Pero si el antirracismo y las vidas negras le importan, si se pregunta qué puede hacer entonces una persona blanca, la respuesta es sencilla y se ha repetido en incontables ocasiones, incluso se publicó en las redes sociales de los colectivos convocantes de la manifestación: ocupe su lugar en la retaguardia, fórmese en antirracismo autónomamente -existen librerías y espacios para hacerlo, el transcurso de la manifestación no es el lugar apropiado- escuche con humildad y lleve el mensaje a su entorno de manera permanente y comprometida.

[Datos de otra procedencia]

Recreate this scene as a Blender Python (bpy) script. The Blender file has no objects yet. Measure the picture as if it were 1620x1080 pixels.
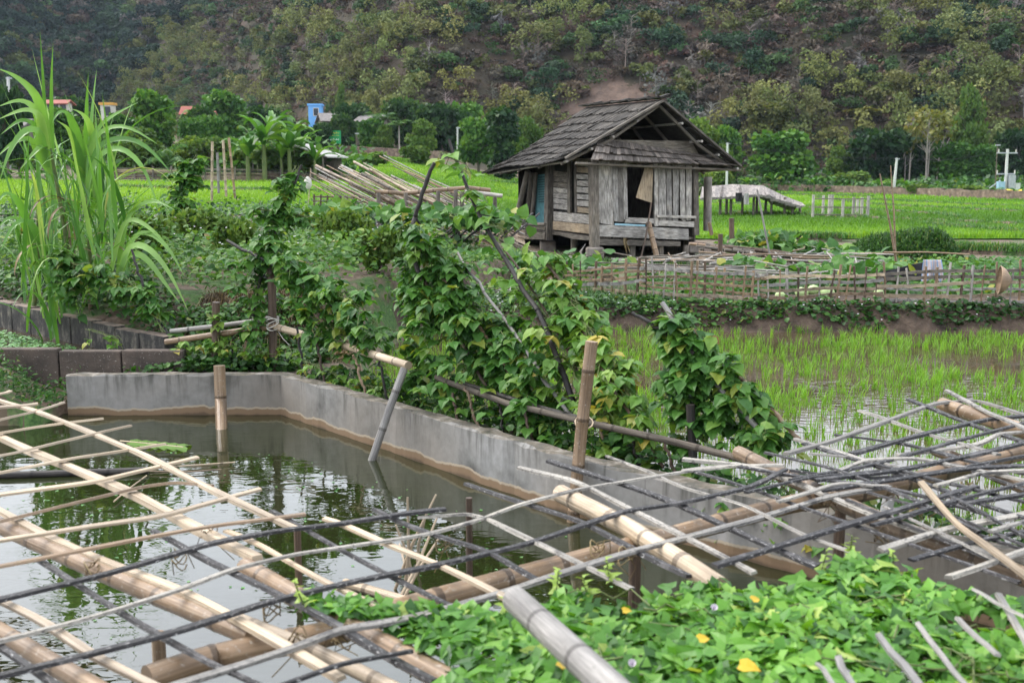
import bpy, math, random
import numpy as np
from mathutils import Vector

# ------------------------------------------------------------------ camera
H = 2.3; FPX = 1700.0; HOR = 278.0
PITCH = math.atan((540 - HOR) / FPX)
sc = bpy.context.scene
col = sc.collection
camd = bpy.data.cameras.new('camera'); cam = bpy.data.objects.new('camera', camd); col.objects.link(cam)
cam.location = (0, 0, H); cam.rotation_euler = (math.pi / 2 - PITCH, 0, 0)
camd.sensor_width = 36; camd.lens = FPX / 1620 * 36
camd.clip_start = 0.05; camd.clip_end = 3000
camd.dof.use_dof = True; camd.dof.focus_distance = 12.0; camd.dof.aperture_fstop = 3.6
sc.camera = cam
# ------------------------------------------------------------------ light
SUN_EL = 50; SUN_AZ = -62          # azimuth clockwise from +Y
w = bpy.data.worlds.new('World'); sc.world = w; w.use_nodes = True
nt = w.node_tree; bg = nt.nodes['Background']
sky = nt.nodes.new('ShaderNodeTexSky'); sky.sky_type = 'NISHITA'; sky.sun_disc = False
sky.sun_elevation = math.radians(SUN_EL); sky.sun_rotation = math.radians(SUN_AZ)
sky.air_density = 1.0; sky.dust_density = 6.0; sky.ozone_density = 1.0
hs = nt.nodes.new('ShaderNodeHueSaturation'); hs.inputs['Saturation'].default_value = 0.5
cl = nt.nodes.new('ShaderNodeMix'); cl.data_type = 'RGBA'; cl.inputs[0].default_value = 0.62; cl.inputs[7].default_value = (7.6, 8.0, 8.7, 1)   # even cloud cover over the sky
nt.links.new(sky.outputs[0], hs.inputs['Color']); nt.links.new(hs.outputs[0], cl.inputs[6]); nt.links.new(cl.outputs[2], bg.inputs[0])
bg.inputs[1].default_value = 0.13
sl = bpy.data.lights.new('sun', 'SUN'); so = bpy.data.objects.new('sun', sl); col.objects.link(so)
sl.energy = 0.8; sl.angle = math.radians(25); sl.color = (1, .96, .9)
_d = Vector((math.sin(math.radians(SUN_AZ)) * math.cos(math.radians(SUN_EL)), math.cos(math.radians(SUN_AZ)) * math.cos(math.radians(SUN_EL)), math.sin(math.radians(SUN_EL))))
so.rotation_euler = _d.to_track_quat('Z', 'Y').to_euler(); so.location = (0, -20, 40)
sc.view_settings.view_transform = 'Standard'; sc.view_settings.look = 'None'
sc.view_settings.exposure = 1.46; sc.view_settings.gamma = 1
sc.cycles.max_bounces = 8; sc.cycles.transparent_max_bounces = 8; sc.cycles.caustics_reflective = False; sc.cycles.caustics_refractive = False
sc.cycles.use_denoising = True

# ------------------------------------------------------------------ helpers
R_ = random.Random(7); N_ = np.random.default_rng(11)
sp, cp = math.sin(PITCH), math.cos(PITCH)
FWD = np.array((0, cp, -sp)); UP = np.array((0, sp, cp)); RT = np.array((1., 0, 0)); EYE = np.array((0, 0, H))
def ray(px, py): return FWD + RT * ((px - 810) / FPX) + UP * ((540 - py) / FPX)
def Pz(px, py, z):
    r = ray(px, py); return EYE + r * ((z - H) / r[2])
def Py(px, py, y):
    r = ray(px, py); return EYE + r * (y / r[1])
def Pl(px, py, p0, n):            # onto the plane through p0 with normal n
    r = ray(px, py); return EYE + r * (np.dot(np.asarray(p0) - EYE, n) / np.dot(r, n))
def proj(p):
    p = np.asarray(p) - EYE; dz = p @ FWD
    return np.stack([810 + FPX * (p @ RT) / dz, 540 - FPX * (p @ UP) / dz], -1)
def sm(a, b, x):
    t = np.clip((np.asarray(x, float) - a) / (b - a), 0, 1); return t * t * (3 - 2 * t)
def unit(v): return v / np.maximum(np.linalg.norm(v, axis=-1, keepdims=True), 1e-9)
def inpoly(x, y, poly):
    c = np.zeros(len(x), bool); n = len(poly); j = n - 1
    for i in range(n):
        xi, yi = poly[i][:2]; xj, yj = poly[j][:2]
        c ^= ((yi > y) != (yj > y)) & (x < (xj - xi) * (y - yi) / (yj - yi + 1e-12) + xi); j = i
    return c
def sample_poly(poly, n, rng=N_):
    p = np.array([q[:2] for q in poly]); lo, hi = p.min(0), p.max(0); out = np.zeros((0, 2))
    while len(out) < n:
        q = rng.uniform(lo, hi, (n * 3, 2)); out = np.vstack([out, q[inpoly(q[:, 0], q[:, 1], p)]])
    return out[:n]
def vnoise(x, y, seed=0):         # cheap smooth noise, -1..1
    r = np.random.default_rng(seed); s = 0
    for k in range(5):
        a, b, c = r.uniform(-1, 1, 3) ; s = s + np.sin(x * a * 1.7 + y * b * 1.7 + c * 6.3) * np.cos(x * b * 1.3 - y * a * 1.1 + a * 5)
    return s / 2.6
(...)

El viernes, al terminar la concentración, una joven blanca se acercó escoltada por cuatro miembros de su familia. Eran su madre, su padre y sus hermanos. “Los traigo a todos a firmar”, anunció, en referencia a la recogida de firmas del movimiento estatal Regularización Ya. “¿Conocen la campaña?”, pregunté. Ella me miró con un gesto cómplice y severo. “Claro, tía, se la he explicado yo”, dijo. Eso es usar un privilegio -el trozo de plástico que es el DNI- para posicionarse contra la desigualdad y por la dignidad de las personas migrantes. Y lo cierto es que hay muchos lugares desde donde las personas blancas podemos ser antirracistas. Busque el suyo. La cabecera de una manifestación antirracista, usurpando el espacio de las personas negras y afrodescendientes, no es ese lugar.
*Vivi Alfonsín Rodríguez es integrante del Comité ILP Regularización Ya Catalunya.